*** Source data ***

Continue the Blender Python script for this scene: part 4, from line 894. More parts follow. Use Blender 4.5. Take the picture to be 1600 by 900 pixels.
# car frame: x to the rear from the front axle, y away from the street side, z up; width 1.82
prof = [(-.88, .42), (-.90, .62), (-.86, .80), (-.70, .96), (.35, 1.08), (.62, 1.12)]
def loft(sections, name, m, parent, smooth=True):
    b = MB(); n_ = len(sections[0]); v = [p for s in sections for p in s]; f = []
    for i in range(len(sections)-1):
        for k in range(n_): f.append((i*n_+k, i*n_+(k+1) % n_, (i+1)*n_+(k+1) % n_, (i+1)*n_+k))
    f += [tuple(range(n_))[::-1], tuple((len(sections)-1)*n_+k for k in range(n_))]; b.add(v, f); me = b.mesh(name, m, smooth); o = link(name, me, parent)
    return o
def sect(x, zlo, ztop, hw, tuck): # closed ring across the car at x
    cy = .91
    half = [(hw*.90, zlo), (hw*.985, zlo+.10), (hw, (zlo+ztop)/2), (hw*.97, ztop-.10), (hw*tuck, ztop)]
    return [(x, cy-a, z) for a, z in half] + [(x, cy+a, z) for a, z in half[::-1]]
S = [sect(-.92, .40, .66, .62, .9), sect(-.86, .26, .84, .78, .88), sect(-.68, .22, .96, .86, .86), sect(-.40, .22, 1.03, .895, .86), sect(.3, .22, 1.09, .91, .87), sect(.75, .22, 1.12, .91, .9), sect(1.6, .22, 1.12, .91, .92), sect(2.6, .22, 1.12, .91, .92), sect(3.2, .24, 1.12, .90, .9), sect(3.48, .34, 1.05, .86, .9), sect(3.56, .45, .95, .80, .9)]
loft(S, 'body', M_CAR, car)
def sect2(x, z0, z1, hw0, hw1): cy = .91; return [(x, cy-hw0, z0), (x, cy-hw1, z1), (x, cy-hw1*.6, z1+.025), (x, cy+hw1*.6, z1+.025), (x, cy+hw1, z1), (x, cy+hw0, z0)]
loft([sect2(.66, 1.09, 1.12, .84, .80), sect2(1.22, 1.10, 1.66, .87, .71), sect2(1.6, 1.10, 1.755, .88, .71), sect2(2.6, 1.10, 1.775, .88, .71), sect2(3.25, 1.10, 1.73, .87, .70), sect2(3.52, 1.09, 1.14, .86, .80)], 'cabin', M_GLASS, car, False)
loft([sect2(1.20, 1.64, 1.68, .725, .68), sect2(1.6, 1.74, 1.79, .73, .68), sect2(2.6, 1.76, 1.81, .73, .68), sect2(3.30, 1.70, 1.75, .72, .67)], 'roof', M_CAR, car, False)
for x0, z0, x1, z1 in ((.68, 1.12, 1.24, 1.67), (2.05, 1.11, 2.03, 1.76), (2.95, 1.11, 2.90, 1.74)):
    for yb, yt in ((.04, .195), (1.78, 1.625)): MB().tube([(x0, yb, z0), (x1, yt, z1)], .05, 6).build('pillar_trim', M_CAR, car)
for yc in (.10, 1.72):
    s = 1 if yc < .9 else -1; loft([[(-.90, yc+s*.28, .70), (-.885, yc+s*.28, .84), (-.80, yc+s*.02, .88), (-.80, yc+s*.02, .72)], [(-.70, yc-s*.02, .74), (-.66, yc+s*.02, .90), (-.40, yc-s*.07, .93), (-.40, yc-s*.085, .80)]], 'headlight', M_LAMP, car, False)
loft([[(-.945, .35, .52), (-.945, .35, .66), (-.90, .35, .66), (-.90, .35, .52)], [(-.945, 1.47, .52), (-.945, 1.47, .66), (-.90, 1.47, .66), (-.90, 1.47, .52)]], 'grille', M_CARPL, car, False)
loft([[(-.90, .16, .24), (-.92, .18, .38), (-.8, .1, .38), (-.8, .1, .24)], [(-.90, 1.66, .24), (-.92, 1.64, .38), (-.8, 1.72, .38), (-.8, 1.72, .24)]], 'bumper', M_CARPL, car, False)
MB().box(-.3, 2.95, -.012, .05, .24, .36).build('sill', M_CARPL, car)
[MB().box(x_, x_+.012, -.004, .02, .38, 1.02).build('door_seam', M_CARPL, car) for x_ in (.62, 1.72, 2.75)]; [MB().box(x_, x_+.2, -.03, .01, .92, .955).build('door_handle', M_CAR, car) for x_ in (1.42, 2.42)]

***

§ Written exercise
Collect every line above that contains the word "from".

§ Correct output
Continue the Blender Python script for this scene: part 4, from line 894. More parts follow. Use Blender 4.5. Take the picture to be 1600 by 900 pixels.
# car frame: x to the rear from the front axle, y away from the street side, z up; width 1.82